成すも成さぬも 今を楽しめ

この物語はフィクションです。登場する人物・団体・名称等は架空であり、実在のものとは関係ありません。

敗者よりも不味い奴を知ってるか?

 全く知らない奴ではないけど、友人と呼ぶのは憚られるくらいの学科同期から卒論打ち上げのお達しが届き、参加する理由もしない理由もなかったので参加してみることにした。

 

 会場は都内のタワマンで、面子の1人が親と住んでいる部屋の一つだった。午後の早い時間から集まり酒を開けつつおつまみをつまんでいたが、想像していた通り暖かい同窓会とはいかなかった。それほど口数が多い人々でもないし、共通の話題があるわけでもないから、すぐ会話が途切れるのだ。

 

 とはいえその中で話を拾っていくと、私と院進するもう1人以外はみな就職を決めていて、それぞれに別の思惑を持っていた。こいつは冷静に就職先を決めるだろうと思っていた奴が意外と夢を追いかけていたり、大手の内情が漏れ聞こえてきたりと多少は面白い話が聞けたが、どうしても就職を選んだ「彼ら」と、院進を選んだ「私」を対比せずにはいられなかった。

 

 院進を選んだ以上、それほど親しくなかったにせよ同じ時期、同じ状況にあって就職を選んだ彼らに対し理解はしても共感はできない (もちろん、本当はもっと進路というものは多様であるべきなのだけれど)のである。

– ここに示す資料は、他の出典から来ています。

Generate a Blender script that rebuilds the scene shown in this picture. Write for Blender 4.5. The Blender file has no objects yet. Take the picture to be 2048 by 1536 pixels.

どこかのタイミングでという訳ではないが、私が就職活動を辞めてしまったのはアカデミアでやり残したことがあったり、修士や博士を終えてからのキャリアを考えたからであって、この選択が私にとって正しかったのかを判断するにはいくらかの時間を必要とする。

 

 いわば私は掛け金をベットして、さらに大きいリターンのためにこれからベットしようかという状態にある。なので、同じような手札を持っているであろうに早々に勝負を降りて別の台に行ってしまった彼らには、頭のどこかで理解しつつもどこか突き放すような気持ちを持ってしまう。もちろん彼らは彼らで就活における勝負に何らかの結果を残してきたし、さらにこれから実社会の中で勝負を求められることだろう。彼らが何を目指しているかも知らないが、「私の勝負」においては私の掛け方が正解だと信じている。尤も、この博打に勝てるかなんて分からんし、あまり分はよくなさそうなのだし尚更人のことを気にかける余裕などないはずなのだが。ともかく自分の勝負を投げないようにせねばなと決意を新たにできた、ということにしたい。

 

“You know what's worse than a loser? Someone who won't admit he played it wrong.”